He writes,
whenever somebody claims to have a deeper understanding of economics (or actually anything) that transcends the insights of simple models, my reaction is that this is self-delusion. Any time you make any kind of causal statement about economics, you are at least implicitly using a model of how the economy works. And when you refuse to be explicit about that model, you almost always end up – whether you know it or not – de facto using models that are much more simplistic than the crossing curves or whatever your intellectual opponents are using.
Pointer from Mark Thoma.
Shorter version: it takes a model to beat a model
I find that persuasive, although I wish we had a less pretentious term than “model,” which makes us sound more scientific than I believe we are. What I would like to do is compare the state of the IS-LM-Phillips Curve model with that of the PSST model. PSST, or patterns of sustainable specialization and trade, says that a sharp rise of unemployment is the result of patterns of trade made unsustainable by changes in technology and/or asset prices, and that only a gradual process of entrepreneurial trial and error can discover new patterns of sustainable specialization and trade. More about this model can be found here (see items 2,3, and 4).
Some comments:
1. I think that both PSST and IS-LM-Phillips are difficult to falsify. In some sense, the macroeconomic data are over-fit, so that the dataset cannot be used to decisively reject one model in favor of another.

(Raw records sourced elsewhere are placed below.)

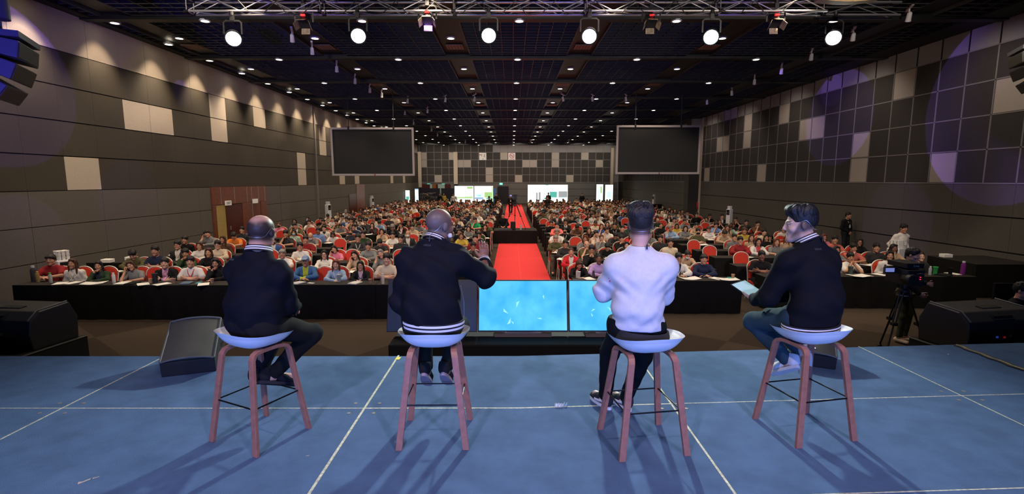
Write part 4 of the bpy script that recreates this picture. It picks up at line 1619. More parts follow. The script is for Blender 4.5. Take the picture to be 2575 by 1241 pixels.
def top_field(J, h, r=0.016, sleeve='L', fat=1.0, hem=None, folds=0.004, neck=True, arm=1.0, fem=False, cuff=None, deep=1.0):
    """A jacket, jumper or shirt following the body: clean neckline, cuffs and hem."""
    lo, hi = bounds({k: J[k] for k in ('pel', 'wst', 'chs', 'nb', 'sL', 'sR', 'eL', 'eR', 'wL', 'wR')}, 0.22)
    f = Field(lo, hi, h)
    u = J['u']
    g, w = fat, (0.94 if fem else 1.0)
    a = lambda x, y: (x + r, y * deep + r)
    f.T(J['pel'], J['wst'], a(0.168 * g, 0.118 * g), a(0.148 * g * w, 0.112 * g), 0.06, u)
    f.T(J['wst'], J['chs'], a(0.148 * g * w, 0.112 * g), a(0.160 * w, 0.116), 0.06, u)
    f.T(J['chs'], J['nb'], a(0.146 * w, 0.106), a(0.066, 0.050), 0.06, u)
    sh = 0.052 * arm + r
    nl = np.array(J['nb'], float) * 0.8 + np.array(J['chs'], float) * 0.2
    for s in 'LR':
        f.T(nl, J['s' + s], 0.050 + r, sh, 0.045)
    for s in 'LR':
        S0, E0, W0 = (np.array(J[k + s], float) for k in 'sew')
        if sleeve == 'L':
            f.T(S0, E0, sh, 0.045 * arm + r, 0.035 if deep == 1.0 else 0.055)
            W1 = E0 + (W0 - E0) * (0.94 if cuff is None else cuff)
            f.T(E0, W1, 0.046 * arm + r, 0.028 * arm + r, 0.03)
        else:
            f.T(S0, S0 + (E0 - S0) * 0.72, sh, 0.054 * arm + r * 1.3, 0.035)
    if folds:
        ph = rng.random() * 6

        def fn(x, y, z):
            t = 34 * z + 13 * np.sin(4.1 * x + ph) + 9 * np.sin(5.3 * y + ph)
            v = 21 * x - 17 * y + 26 * z + 3 * np.sin(9 * z)
            return folds * (0.6 * np.sin(t) + 0.5 * np.sin(v) * np.sin(7 * x + 3 * y + ph))
        f.warp(fn)
    if hem is not None:
        f.cut(hem[0], hem[1])
    if neck:
        nb, c = np.array(J['nb'], float), np.array(J['hd'], float)
        ax = c + J['Q'] @ np.array([0, -0.02, -0.07]) - nb
        ax = ax / np.linalg.norm(ax)
        f.cut(nb + ax * J.get('_nc', 0.045), ax)
        f.T(nb + ax * 0.03, nb + ax * 0.2, J.get('_nr', 0.062), J.get('_nr', 0.062), 0.01, sub=True)
    return f


def legs_field(J, h, r=0.012, fat=1.0, knee=1.0, short=False, folds=0.003, top=None):
    lo, hi = bounds({k: J[k] for k in ('pel', 'hL', 'hR', 'kL', 'kR', 'aL', 'aR')}, 0.2)
    f = Field(lo, hi, h)
    g = fat
    f.T(J['hL'], J['hR'], 0.105 * g + r, 0.105 * g + r, 0.05)
    f.T(J['pel'], np.array(J['pel']) + np.array([0, 0, 0.06]), (0.160 * g + r, 0.112 * g + r), (0.150 * g + r, 0.108 * g + r), 0.05, J['u'])
    for s in 'LR':
        f.T(J['h' + s], J['k' + s], 0.084 * g + r, 0.060 * knee + r, 0.04)
        A = np.array(J['k' + s], float) * 0.10 + np.array(J['a' + s], float) * 0.90
        f.T(J['k' + s], A, 0.060 * knee + r, 0.043 * knee + r * 0.8, 0.03)
    if folds:
        def fn(x, y, z):
            return folds * (np.sin(38 * z + 12 * np.sin(8 * x)) * 0.6 + 0.6 * np.sin(26 * x + 21 * y + 18 * z))
        f.warp(fn)
    if top is not None:
        f.cut(top[0], top[1])
    return f


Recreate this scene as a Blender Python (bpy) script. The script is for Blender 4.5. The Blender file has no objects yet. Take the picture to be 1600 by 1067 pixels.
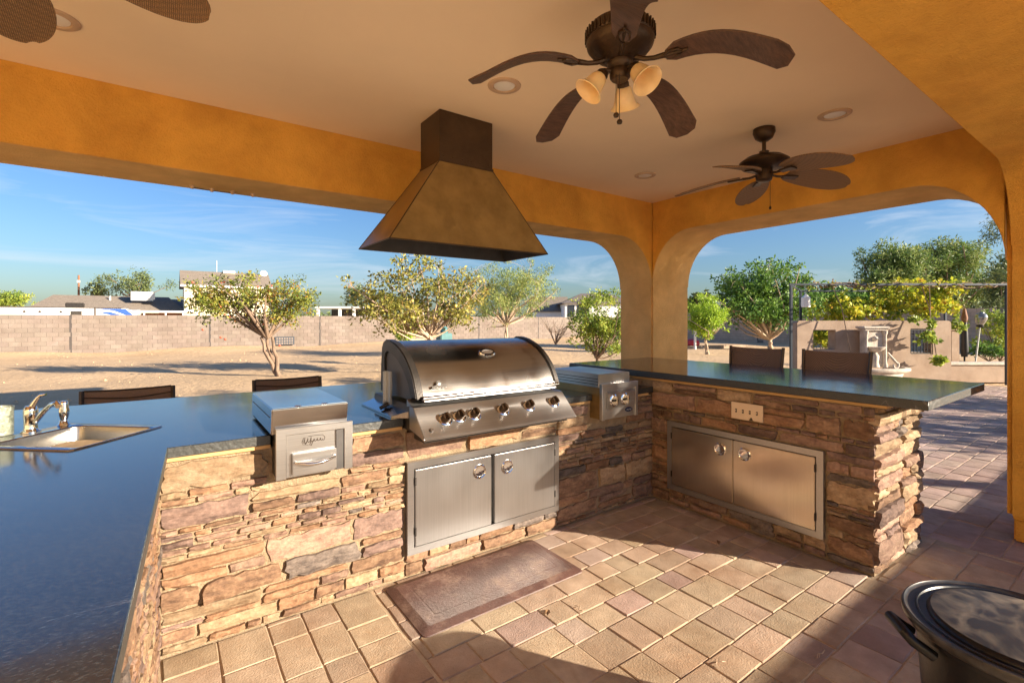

2. I would counter one of Krugman’s narrow points, where he says that the liquidity trap explains why the huge reserves in the banking system have not had major effects. If this is true, then why did the Fed need to pay interest on reserves? I assume that the Fed thinks that if they had not paid interest on reserves, then its huge injection of reserves would have caused rapid money growth and high inflation. It would be interesting to poll economists on whether they would agree–my guess is that most would. It seems to me that Krugman would have to say “no” to the poll, but perhaps I am misunderstanding him. I am not sure how I would answer such a poll myself.
3. I do not align myself with those who see the Fed as the prime mover of inflation. My “model” of inflation is a pretty weak one. Basically, I just think that businesses get into habits about how much to raise workers’ wages each year. Maybe those habits are affected by the aggregate unemployment rate, as in the Phillips Curve, but I would caution that we do not have homogeneous “labor.” Some folks can be getting regular raises that are large, while others may fail to get raises at all. Each business looks at its own labor market, not at the economy-wide unemployment rate.
What about the 1970s? I would say that the 1970s were a period of “inflation consciousness.” Everyone became aware of it, and “cost-of-living” raises got built into the system, because so many employers incorporated recent inflation into current wage increases. I am tempted to suggest that the advent of wage-price controls starting in 1971 had the adverse consequence of raising inflation consciousness.
What about hyperinflation? I believe that really, big, long-term inflation is a fiscal phenomenon. That is, the government runs huge deficits, people stop lending to government, and then it meets its deficits with paper claims. We are not at that point in the U.S., but if we ever do reach the point where bond investors lose confidence–watch out.
4. So I have a PSST model for unemployment, and my “weak” model[s] for inflation. I think it is fair to criticize them as “just-so stories.” But I would say the same thing about the sorts of models preferred by Blanchard or Krugman. Just-so stories, dressed up in pretty math.
5. Elsewhere, Krugman writes,
Basically, the new IO [industrial organization, the field of recent Nobel Laureate Jean Tirole] made it OK to tell stories rather than proving theorems, and thereby made it possible to talk about and model issues that had been ruled out by the limits of perfect competition. It was, I can tell you from experience, profoundly liberating.